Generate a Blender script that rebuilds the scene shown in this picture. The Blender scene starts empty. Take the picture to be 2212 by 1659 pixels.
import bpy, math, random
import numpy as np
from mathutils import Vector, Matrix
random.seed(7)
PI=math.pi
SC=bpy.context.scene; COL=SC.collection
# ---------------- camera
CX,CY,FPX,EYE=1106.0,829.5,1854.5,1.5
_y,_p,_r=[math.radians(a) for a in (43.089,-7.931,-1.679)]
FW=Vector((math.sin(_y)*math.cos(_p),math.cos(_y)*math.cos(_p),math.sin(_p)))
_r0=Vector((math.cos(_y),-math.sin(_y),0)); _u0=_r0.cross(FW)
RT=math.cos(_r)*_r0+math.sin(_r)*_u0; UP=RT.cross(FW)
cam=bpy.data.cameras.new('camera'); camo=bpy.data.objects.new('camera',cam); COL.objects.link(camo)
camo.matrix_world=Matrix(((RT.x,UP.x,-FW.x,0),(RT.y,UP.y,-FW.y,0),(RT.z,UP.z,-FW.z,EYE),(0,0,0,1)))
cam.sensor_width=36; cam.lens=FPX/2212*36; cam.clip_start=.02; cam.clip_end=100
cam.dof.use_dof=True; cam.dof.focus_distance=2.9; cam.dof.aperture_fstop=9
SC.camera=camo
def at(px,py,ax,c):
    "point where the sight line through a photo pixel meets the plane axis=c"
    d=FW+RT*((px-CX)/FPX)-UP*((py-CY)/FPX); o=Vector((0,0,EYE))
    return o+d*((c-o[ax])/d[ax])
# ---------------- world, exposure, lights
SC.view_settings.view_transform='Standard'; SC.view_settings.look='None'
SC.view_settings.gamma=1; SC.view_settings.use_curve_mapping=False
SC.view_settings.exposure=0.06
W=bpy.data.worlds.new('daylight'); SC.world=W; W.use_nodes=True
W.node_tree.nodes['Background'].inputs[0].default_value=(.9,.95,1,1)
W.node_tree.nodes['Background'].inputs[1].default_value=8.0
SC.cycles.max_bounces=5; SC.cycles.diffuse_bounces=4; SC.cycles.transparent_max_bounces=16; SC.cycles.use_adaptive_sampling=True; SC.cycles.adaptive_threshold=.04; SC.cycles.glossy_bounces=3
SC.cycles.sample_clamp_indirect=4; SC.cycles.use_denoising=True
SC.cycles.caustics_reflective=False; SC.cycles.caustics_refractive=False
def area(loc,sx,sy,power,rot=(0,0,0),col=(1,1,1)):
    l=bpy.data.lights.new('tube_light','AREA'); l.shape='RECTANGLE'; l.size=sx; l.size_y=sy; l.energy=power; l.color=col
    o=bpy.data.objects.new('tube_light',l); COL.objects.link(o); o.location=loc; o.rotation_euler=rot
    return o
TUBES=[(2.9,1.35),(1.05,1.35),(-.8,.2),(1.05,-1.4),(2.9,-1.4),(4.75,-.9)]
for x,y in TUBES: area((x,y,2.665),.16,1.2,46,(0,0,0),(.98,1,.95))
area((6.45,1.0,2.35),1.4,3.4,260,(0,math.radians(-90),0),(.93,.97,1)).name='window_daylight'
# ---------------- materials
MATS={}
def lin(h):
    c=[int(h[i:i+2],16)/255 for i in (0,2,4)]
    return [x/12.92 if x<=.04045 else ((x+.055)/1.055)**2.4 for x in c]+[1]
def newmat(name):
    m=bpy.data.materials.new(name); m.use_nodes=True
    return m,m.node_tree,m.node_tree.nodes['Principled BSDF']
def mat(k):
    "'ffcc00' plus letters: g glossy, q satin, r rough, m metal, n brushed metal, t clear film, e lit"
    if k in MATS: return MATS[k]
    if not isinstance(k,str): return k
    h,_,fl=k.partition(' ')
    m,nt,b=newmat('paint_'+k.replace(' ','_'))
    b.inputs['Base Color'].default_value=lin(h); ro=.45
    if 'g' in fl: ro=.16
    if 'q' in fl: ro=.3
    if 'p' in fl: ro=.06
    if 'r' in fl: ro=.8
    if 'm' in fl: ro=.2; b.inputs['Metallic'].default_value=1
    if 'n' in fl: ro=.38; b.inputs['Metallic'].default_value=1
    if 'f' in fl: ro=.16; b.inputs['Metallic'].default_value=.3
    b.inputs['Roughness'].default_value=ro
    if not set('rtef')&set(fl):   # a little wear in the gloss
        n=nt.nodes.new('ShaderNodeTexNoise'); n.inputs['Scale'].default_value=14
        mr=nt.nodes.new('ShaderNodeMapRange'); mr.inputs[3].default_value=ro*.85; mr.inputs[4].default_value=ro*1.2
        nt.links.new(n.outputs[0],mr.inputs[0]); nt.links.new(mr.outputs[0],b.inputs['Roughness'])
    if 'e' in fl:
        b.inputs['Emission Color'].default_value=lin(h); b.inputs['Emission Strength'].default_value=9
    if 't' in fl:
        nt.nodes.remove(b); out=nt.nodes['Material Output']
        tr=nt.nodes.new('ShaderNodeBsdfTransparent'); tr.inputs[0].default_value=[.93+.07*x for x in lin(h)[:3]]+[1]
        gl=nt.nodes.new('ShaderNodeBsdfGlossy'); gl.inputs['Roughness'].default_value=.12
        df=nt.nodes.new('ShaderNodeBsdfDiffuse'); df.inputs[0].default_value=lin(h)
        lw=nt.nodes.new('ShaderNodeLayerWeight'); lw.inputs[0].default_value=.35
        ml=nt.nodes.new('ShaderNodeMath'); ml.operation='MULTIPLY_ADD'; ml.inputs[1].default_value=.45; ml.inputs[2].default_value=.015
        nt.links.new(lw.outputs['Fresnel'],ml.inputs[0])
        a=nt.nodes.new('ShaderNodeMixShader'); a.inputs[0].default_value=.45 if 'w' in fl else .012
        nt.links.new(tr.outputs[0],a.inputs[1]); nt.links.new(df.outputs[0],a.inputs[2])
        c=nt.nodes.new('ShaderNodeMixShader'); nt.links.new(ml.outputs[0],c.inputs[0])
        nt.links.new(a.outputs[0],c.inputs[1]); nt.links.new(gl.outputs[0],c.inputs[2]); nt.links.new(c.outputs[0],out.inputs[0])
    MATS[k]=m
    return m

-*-

What is the number of lines in the data above that include the word "scene"? Answer with that number only.

■ Task output
2